Relatively free nilpotent torsion-free groups and their Lie algebras

TL;DR

This paper explores the relationship between relatively free nilpotent groups and their associated Lie algebras, establishing isomorphisms and properties that connect group and Lie algebra structures in the context of nilpotent varieties.

Contribution

It proves that all associated Lie algebras are isomorphic for relatively free nilpotent groups and extends these results to residually torsion-free nilpotent groups, highlighting key structural insights.

Findings

All associated Lie algebras are isomorphic for relatively free nilpotent groups.

Relatively free nilpotent groups are quasi-isometric if and only if they are isomorphic.

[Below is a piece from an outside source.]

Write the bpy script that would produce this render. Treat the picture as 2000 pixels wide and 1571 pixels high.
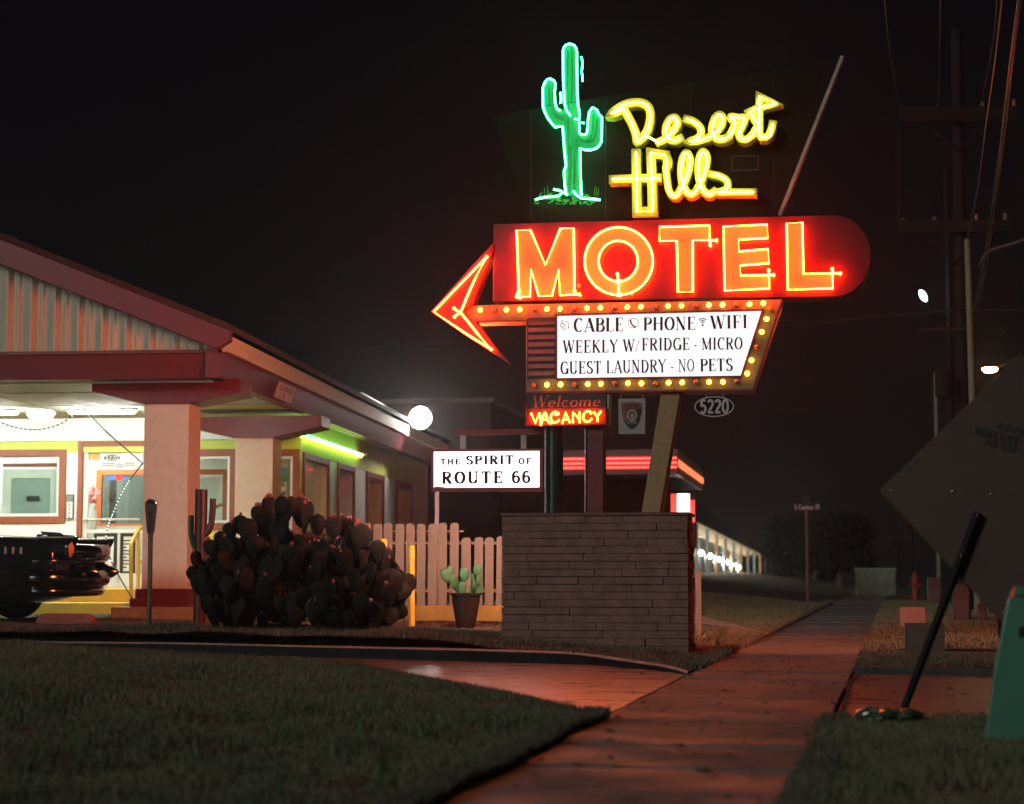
import bpy, bmesh, math, random
import numpy as np
from mathutils import Vector, Matrix
for _o in list(bpy.data.objects):
    bpy.data.objects.remove(_o, do_unlink=True)
sc = bpy.context.scene
COL = sc.collection
R = math.radians
random.seed(7)
RNG = np.random.default_rng(11)

# ------------------------------------------------------------------ camera, sky, light, exposure
F = 3600.0                       # focal length in photograph pixels (photograph is 2000 wide)
PITCH = math.atan(325.5 / F)     # horizon lies at row 1111 of 1571
CAMZ = 0.93
cam_d = bpy.data.cameras.new('camera')
cam = bpy.data.objects.new('camera', cam_d)
COL.objects.link(cam)
cam.location = (0, 0, CAMZ)
cam.rotation_euler = (math.pi / 2 + PITCH, 0, 0)
cam_d.sensor_width = 36.0
cam_d.lens = 36.0 * F / 2000.0
cam_d.clip_start = 0.1
cam_d.clip_end = 2000
cam_d.dof.use_dof = True
cam_d.dof.focus_distance = 20.5
cam_d.dof.aperture_fstop = 1.7
cam_d.dof.aperture_blades = 7
sc.camera = cam

world = bpy.data.worlds.new('World')
sc.world = world
world.use_nodes = True
wn = world.node_tree.nodes
wl = world.node_tree.links
wn.clear()
wout = wn.new('ShaderNodeOutputWorld')
wbg = wn.new('ShaderNodeBackground')
wtc = wn.new('ShaderNodeTexCoord')
wsep = wn.new('ShaderNodeSeparateXYZ')
wramp = wn.new('ShaderNodeValToRGB')
wl.new(wtc.outputs['Generated'], wsep.inputs[0])
wl.new(wsep.outputs['Z'], wramp.inputs[0])
wl.new(wramp.outputs[0], wbg.inputs[0])
wl.new(wbg.outputs[0], wout.inputs[0])
cr = wramp.color_ramp
cr.elements[0].position = 0.0
cr.elements[0].color = (0.0060, 0.0047, 0.0042, 1)
cr.elements[1].position = 0.32
cr.elements[1].color = (0.0022, 0.0021, 0.0034, 1)
e = cr.elements.new(0.12)
e.color = (0.0040, 0.0033, 0.0035, 1)
wbg.inputs[1].default_value = 1.0

# faint night light from high behind the camera (sun lowered to night strength)
sun_d = bpy.data.lights.new('sun', 'SUN')
sun_d.energy = 0.72
sun_d.angle = R(14)
sun_d.color = (0.90, 1.0, 0.99)
sun = bpy.data.objects.new('sun', sun_d)
COL.objects.link(sun)
sun.rotation_euler = (R(71), 0, R(-40))

sc.view_settings.view_transform = 'Standard'
sc.view_settings.look = 'None'
sc.view_settings.exposure = 0.0
sc.view_settings.gamma = 1.0
sc.render.engine = 'CYCLES'
sc.cycles.max_bounces = 6
sc.cycles.diffuse_bounces = 4
sc.cycles.glossy_bounces = 3
sc.cycles.transparent_max_bounces = 12
sc.cycles.sample_clamp_indirect = 3.0
sc.cycles.use_light_tree = True
sc.cycles.caustics_reflective = False
sc.cycles.caustics_refractive = False

# ------------------------------------------------------------------ measuring helpers
CP, SP = math.cos(PITCH), math.sin(PITCH)
def ray(px, py):
    a = (px - 1000.0) / F
    b = (785.5 - py) / F
    return Vector((a, CP - b * SP, SP + b * CP))
CAM = Vector((0, 0, CAMZ))
def G(px, py, z):
    d = ray(px, py)
    return CAM + d * ((z - CAMZ) / d.z)
def P(px, py, D):
    d = ray(px, py)
    return CAM + d * (D / d.y)

class Fr:
    """A local frame: u runs right along a facade, w runs away from the viewer, z up."""
    def __init__(s, px, D, deg, zb=0.0):
        q = P(px, 1111, D)
        s.o = Vector((q.x, q.y, zb)); s.a = R(deg)
        s.u = Vector((math.cos(s.a), -math.sin(s.a), 0))
        s.n = Vector((math.sin(s.a), math.cos(s.a), 0))
    def loc(s, q):
        v = q - s.o
        return Vector((v.dot(s.u), v.dot(s.n), v.z))
    def p(s, px, py, w=0.0):
        d = ray(px, py)
        t = (w - (CAM - s.o).dot(s.n)) / d.dot(s.n)
        return s.loc(CAM + d * t)
    def pu(s, px, py, u):
        d = ray(px, py)
        t = (u - (CAM - s.o).dot(s.u)) / d.dot(s.u)
        return s.loc(CAM + d * t)
    def g(s, px, py, z):
        return s.loc(G(px, py, z))
    def uz(s, px, py, w=0.0):
        q = s.p(px, py, w)
        return (q.x, q.z)
    def sub(s, local, zb=None, deg=0.0):
        f = Fr.__new__(Fr)
        w = s.o + s.u * local[0] + s.n * local[1] + Vector((0, 0, local[2] if zb is None else zb - s.o.z))
        f.o = w; f.a = s.a + R(deg)
        f.u = Vector((math.cos(f.a), -math.sin(f.a), 0)); f.n = Vector((math.sin(f.a), math.cos(f.a), 0))
        return f
    def world(s, q):
        return s.o + s.u * q[0] + s.n * q[1] + Vector((0, 0, q[2]))

# ------------------------------------------------------------------ materials
def lin(r, g, b):
    f = lambda c: (c / 255 / 12.92) if c / 255 <= 0.04045 else ((c / 255 + 0.055) / 1.055) ** 2.4
    return (f(r), f(g), f(b))
MATS = {}
def mat(name, col, rough=0.6, metal=0.0, var=0.18, vscale=6.0, bump=0.15, bscale=40.0, spec=0.5, coat=0.0, col2=None, streak=False):
    if name in MATS: return MATS[name]
    m = bpy.data.materials.new(name); m.use_nodes = True
    nt = m.node_tree; b = nt.nodes['Principled BSDF']
    b.inputs['Roughness'].default_value = rough
    b.inputs['Metallic'].default_value = metal
    b.inputs['Specular IOR Level'].default_value = spec
    if coat: b.inputs['Coat Weight'].default_value = coat; b.inputs['Coat Roughness'].default_value = 0.08
    tc = nt.nodes.new('ShaderNodeTexCoord')
    mp = nt.nodes.new('ShaderNodeMapping')
    if streak: mp.inputs['Scale'].default_value = (1, 1, 0.12)
    nt.links.new(tc.outputs['Object'], mp.inputs[0])
    n1 = nt.nodes.new('ShaderNodeTexNoise'); n1.inputs['Scale'].default_value = vscale; n1.inputs['Detail'].default_value = 6; n1.inputs['Roughness'].default_value = 0.65
    nt.links.new(mp.outputs[0], n1.inputs[0])
    mx = nt.nodes.new('ShaderNodeMix'); mx.data_type = 'RGBA'
    rp = nt.nodes.new('ShaderNodeMapRange'); rp.inputs[1].default_value = 0.3; rp.inputs[2].default_value = 0.7
    nt.links.new(n1.outputs[0], rp.inputs[0]); nt.links.new(rp.outputs[0], mx.inputs[0])
    c2 = col2 if col2 else tuple(min(1, c * (1 + var)) for c in col)
    c1 = col if col2 else tuple(c * (1 - var) for c in col)
    mx.inputs[6].default_value = (*c1, 1); mx.inputs[7].default_value = (*c2, 1)
    nt.links.new(mx.outputs[2], b.inputs['Base Color'])
    if bump:
        n2 = nt.nodes.new('ShaderNodeTexNoise'); n2.inputs['Scale'].default_value = bscale; n2.inputs['Detail'].default_value = 5
        nt.links.new(tc.outputs['Object'], n2.inputs[0])
        bp = nt.nodes.new('ShaderNodeBump'); bp.inputs['Strength'].default_value = bump; bp.inputs['Distance'].default_value = 0.02
        nt.links.new(n2.outputs[0], bp.inputs['Height']); nt.links.new(bp.outputs[0], b.inputs['Normal'])
    MATS[name] = m
    return m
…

An example shows not all finitely generated Magnus nilpotent groups share this property.

Abstract

For a torsion free finitely generated nilpotent group G we naturally associate four finite dimensional nilpotent Lie algebras over a field of characteristic zero. We show that if G is a relatively free group of some variery of nilpotent groups then all the above Lie algebras are isomorphic. As a result, any two quasi-isometric relatively free nilpotent groups are isomorphic. Moreover let L be a relatively free nilpotent Lie algebra over Q generated by X. We give L the structure of a group by means of the Baker-Campbell-Hausdorff formula and we show that the subgroup H generated by X is relatively free in some variety of nilpotent groups, is Magnus and certain Lie algebras associated to H are isomorphic. This isomorphism is extended to relatively free residually torsion-free nilpotent groups. Finally, we give an example that demonstrates that this is not always the case with finitely generated Magnus nilpotent groups.